Return each line of the material verbatim.
***** Source data *****
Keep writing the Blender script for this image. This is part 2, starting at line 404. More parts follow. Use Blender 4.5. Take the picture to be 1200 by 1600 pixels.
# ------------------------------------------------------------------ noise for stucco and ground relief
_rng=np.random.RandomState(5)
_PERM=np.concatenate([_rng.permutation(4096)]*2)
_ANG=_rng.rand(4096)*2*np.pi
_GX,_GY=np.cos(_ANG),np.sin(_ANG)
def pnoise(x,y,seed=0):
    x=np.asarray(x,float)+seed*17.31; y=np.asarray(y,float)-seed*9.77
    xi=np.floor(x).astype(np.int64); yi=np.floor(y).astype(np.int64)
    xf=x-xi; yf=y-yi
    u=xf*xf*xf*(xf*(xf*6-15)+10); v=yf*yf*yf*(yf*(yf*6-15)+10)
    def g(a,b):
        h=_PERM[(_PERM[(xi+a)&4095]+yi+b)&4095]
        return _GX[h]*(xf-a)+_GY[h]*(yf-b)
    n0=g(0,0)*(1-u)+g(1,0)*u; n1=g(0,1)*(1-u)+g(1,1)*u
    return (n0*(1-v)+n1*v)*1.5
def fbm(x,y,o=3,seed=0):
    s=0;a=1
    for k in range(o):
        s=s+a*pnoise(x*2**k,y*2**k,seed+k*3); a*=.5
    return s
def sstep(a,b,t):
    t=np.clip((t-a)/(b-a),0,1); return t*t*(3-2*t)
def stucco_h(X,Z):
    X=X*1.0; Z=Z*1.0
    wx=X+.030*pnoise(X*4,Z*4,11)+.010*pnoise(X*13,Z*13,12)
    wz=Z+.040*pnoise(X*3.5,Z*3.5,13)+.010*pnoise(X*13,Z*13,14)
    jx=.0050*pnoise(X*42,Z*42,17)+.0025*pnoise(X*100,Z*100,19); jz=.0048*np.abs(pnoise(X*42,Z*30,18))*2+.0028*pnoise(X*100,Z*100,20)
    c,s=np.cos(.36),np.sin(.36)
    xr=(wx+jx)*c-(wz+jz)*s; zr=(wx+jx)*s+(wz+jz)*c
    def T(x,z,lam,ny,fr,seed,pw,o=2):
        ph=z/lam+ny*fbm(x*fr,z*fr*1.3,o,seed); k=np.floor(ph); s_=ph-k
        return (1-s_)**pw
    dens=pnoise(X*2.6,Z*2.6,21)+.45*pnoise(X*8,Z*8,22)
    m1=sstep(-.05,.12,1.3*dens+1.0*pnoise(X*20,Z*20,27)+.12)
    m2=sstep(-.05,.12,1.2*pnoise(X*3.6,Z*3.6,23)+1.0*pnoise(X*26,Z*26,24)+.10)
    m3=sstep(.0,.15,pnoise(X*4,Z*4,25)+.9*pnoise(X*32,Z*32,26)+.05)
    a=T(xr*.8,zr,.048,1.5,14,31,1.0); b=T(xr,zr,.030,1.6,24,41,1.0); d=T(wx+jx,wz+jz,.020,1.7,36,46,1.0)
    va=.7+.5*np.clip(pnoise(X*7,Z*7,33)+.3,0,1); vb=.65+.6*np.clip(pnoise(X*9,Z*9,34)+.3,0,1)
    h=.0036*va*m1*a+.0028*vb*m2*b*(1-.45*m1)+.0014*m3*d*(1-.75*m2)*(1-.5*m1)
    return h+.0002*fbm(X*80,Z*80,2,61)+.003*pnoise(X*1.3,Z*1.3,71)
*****
== Written answer ==
Keep writing the Blender script for this image. This is part 2, starting at line 404. More parts follow. Use Blender 4.5. Take the picture to be 1200 by 1600 pixels.
# ------------------------------------------------------------------ noise for stucco and ground relief
_rng=np.random.RandomState(5)
_PERM=np.concatenate([_rng.permutation(4096)]*2)
_ANG=_rng.rand(4096)*2*np.pi
_GX,_GY=np.cos(_ANG),np.sin(_ANG)
def pnoise(x,y,seed=0):
    x=np.asarray(x,float)+seed*17.31; y=np.asarray(y,float)-seed*9.77
    xi=np.floor(x).astype(np.int64); yi=np.floor(y).astype(np.int64)
    xf=x-xi; yf=y-yi
    u=xf*xf*xf*(xf*(xf*6-15)+10); v=yf*yf*yf*(yf*(yf*6-15)+10)
    def g(a,b):
        h=_PERM[(_PERM[(xi+a)&4095]+yi+b)&4095]
        return _GX[h]*(xf-a)+_GY[h]*(yf-b)
    n0=g(0,0)*(1-u)+g(1,0)*u; n1=g(0,1)*(1-u)+g(1,1)*u
    return (n0*(1-v)+n1*v)*1.5
def fbm(x,y,o=3,seed=0):
    s=0;a=1
    for k in range(o):
        s=s+a*pnoise(x*2**k,y*2**k,seed+k*3); a*=.5
    return s
def sstep(a,b,t):
    t=np.clip((t-a)/(b-a),0,1); return t*t*(3-2*t)
def stucco_h(X,Z):
    X=X*1.0; Z=Z*1.0
    wx=X+.030*pnoise(X*4,Z*4,11)+.010*pnoise(X*13,Z*13,12)
    wz=Z+.040*pnoise(X*3.5,Z*3.5,13)+.010*pnoise(X*13,Z*13,14)
    jx=.0050*pnoise(X*42,Z*42,17)+.0025*pnoise(X*100,Z*100,19); jz=.0048*np.abs(pnoise(X*42,Z*30,18))*2+.0028*pnoise(X*100,Z*100,20)
    c,s=np.cos(.36),np.sin(.36)
    xr=(wx+jx)*c-(wz+jz)*s; zr=(wx+jx)*s+(wz+jz)*c
    def T(x,z,lam,ny,fr,seed,pw,o=2):
        ph=z/lam+ny*fbm(x*fr,z*fr*1.3,o,seed); k=np.floor(ph); s_=ph-k
        return (1-s_)**pw
    dens=pnoise(X*2.6,Z*2.6,21)+.45*pnoise(X*8,Z*8,22)
    m1=sstep(-.05,.12,1.3*dens+1.0*pnoise(X*20,Z*20,27)+.12)
    m2=sstep(-.05,.12,1.2*pnoise(X*3.6,Z*3.6,23)+1.0*pnoise(X*26,Z*26,24)+.10)
    m3=sstep(.0,.15,pnoise(X*4,Z*4,25)+.9*pnoise(X*32,Z*32,26)+.05)
    a=T(xr*.8,zr,.048,1.5,14,31,1.0); b=T(xr,zr,.030,1.6,24,41,1.0); d=T(wx+jx,wz+jz,.020,1.7,36,46,1.0)
    va=.7+.5*np.clip(pnoise(X*7,Z*7,33)+.3,0,1); vb=.65+.6*np.clip(pnoise(X*9,Z*9,34)+.3,0,1)
    h=.0036*va*m1*a+.0028*vb*m2*b*(1-.45*m1)+.0014*m3*d*(1-.75*m2)*(1-.5*m1)
    return h+.0002*fbm(X*80,Z*80,2,61)+.003*pnoise(X*1.3,Z*1.3,71)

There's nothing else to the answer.